For Sale, Baby Shoes, Never Worn.

This is the typically spare Hemingway at his most spare, but damn if this isn’t a compelling story. Can you easily forget it? The shortest story in this book runs barely over a page and several of them run under ten pages, each providing the impact of a complete tale, the words achieving the perfect economy of a Yeats poem or a Chopin nocturne.

Once a story approaches fifty pages it’s a tossup whether to call it a short story or a novella. The label doesn’t really make much difference but, if a choice must be made, perhaps it comes down to whether the story does or doesn’t seek the concentrated effect of which Poe spoke. The longest story in our gallery, Ethan Canin’s “The Palace Thief,” pushes the limit of short story length, and yet it rushes forward with a sprinter’s momentum, making it almost impossible to stop anywhere before the finish line. And so it feels like a short story.

Not only did Poe define the short story in his review of Hawthorne, he took up the mantle himself (a very black mantle in his case) and penned a catalogue of short stories that brilliantly exemplify what he was talking about. Think back to the first time you experienced the thrillingly awful shock of “The Tale-Tell Heart” or “The Cask of Amontillado” or “The Masque of Red Death.” Has your soul ever been so completely at the mercy of a writer’s control? Other writers, such as Washington Irving and Mark Twain, soon followed suit. These early stories were frequently of a mysterious or macabre or whimsical nature, which makes sense because such extremes of imagination lend themselves especially well to the concentrated intensity of a short story.

As the 20th century neared, however, a new slant on the short story emerged, more tuned to the subtle nuances of everyday life. The leader of this movement is generally thought to be the Russian writer Anton Chekhov, who published over two hundred short stories, the first appearing in 1882. The likes of Hawthorne’s haunted happenings and Twain’s far-jumping frogs were replaced by more mundane events that seemed to mirror the lives of the readers, and breathless plotting was replaced with a more life-like unfolding of incident. The short story proved an adept form for capturing these realistic glimpses of human existence. Not only did Chekhov control the reader’s soul, he made the reader give it a good search.

All kinds of other short story fads and fashions have come and gone since, each leaving memorable stories in their wake—pulp, sentimentalism, realism, post-realism, modernism, post-modernism, the New Yorker style, minimalism, meta-fiction, experimentalism, etc. However, in the broadest sense, most stories can trace their origin to either Hawthorne or Chekhov. Short stories that embrace page-turning plots, most notably those that fall into one of the genre camps—mystery, suspense, science fiction, horror, and let’s include magic realism—can be thought of as descendents of Hawthorne. Stories more inclined to caress characters drifting through everyday reality, which includes the bulk of literary fiction, are closer descendents of Chekhov.

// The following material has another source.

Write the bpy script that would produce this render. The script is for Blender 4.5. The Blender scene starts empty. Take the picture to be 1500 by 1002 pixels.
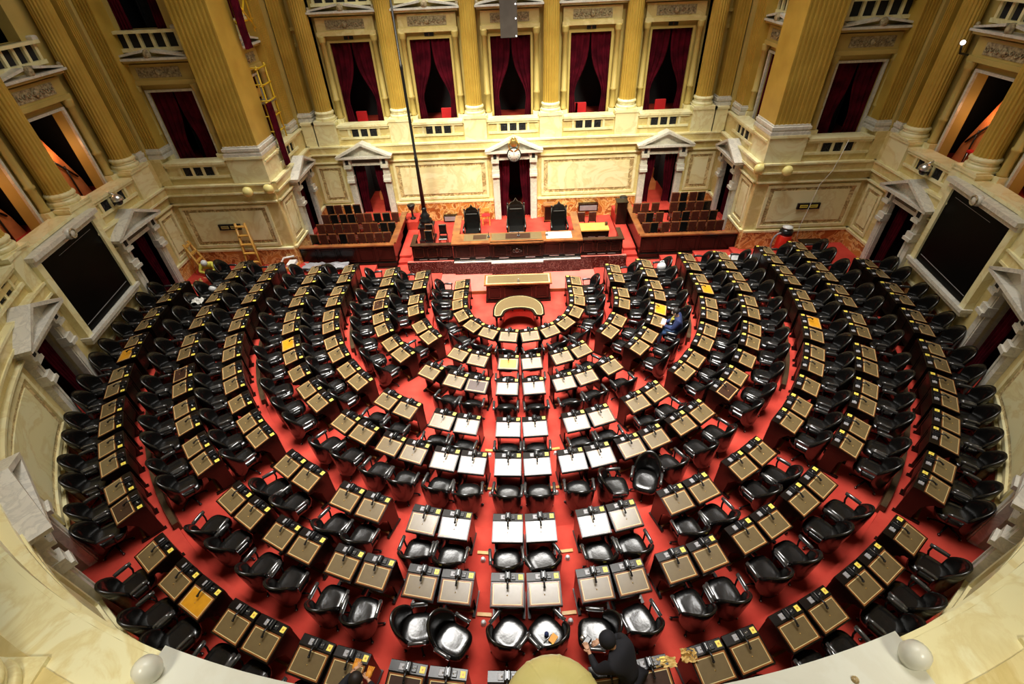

Noted author Michael Chabon recently accused the contemporary literary short story (his own included) of having lost its “sense of mystery and ancestral tale.” He was saying that literary fiction has become too introspective, too uneventful, too Chekhovian for its own good. As a response, he edited a short story anthology containing new stories that hearkened back to the outright thrills and chills of Hawthorne, Poe, and company. Though we certainly don’t want to throw out Chekhov’s baby with the bathwater, Chabon makes a good point. Perhaps much of contemporary fiction could benefit from more reliance on good old-fashioned storytelling.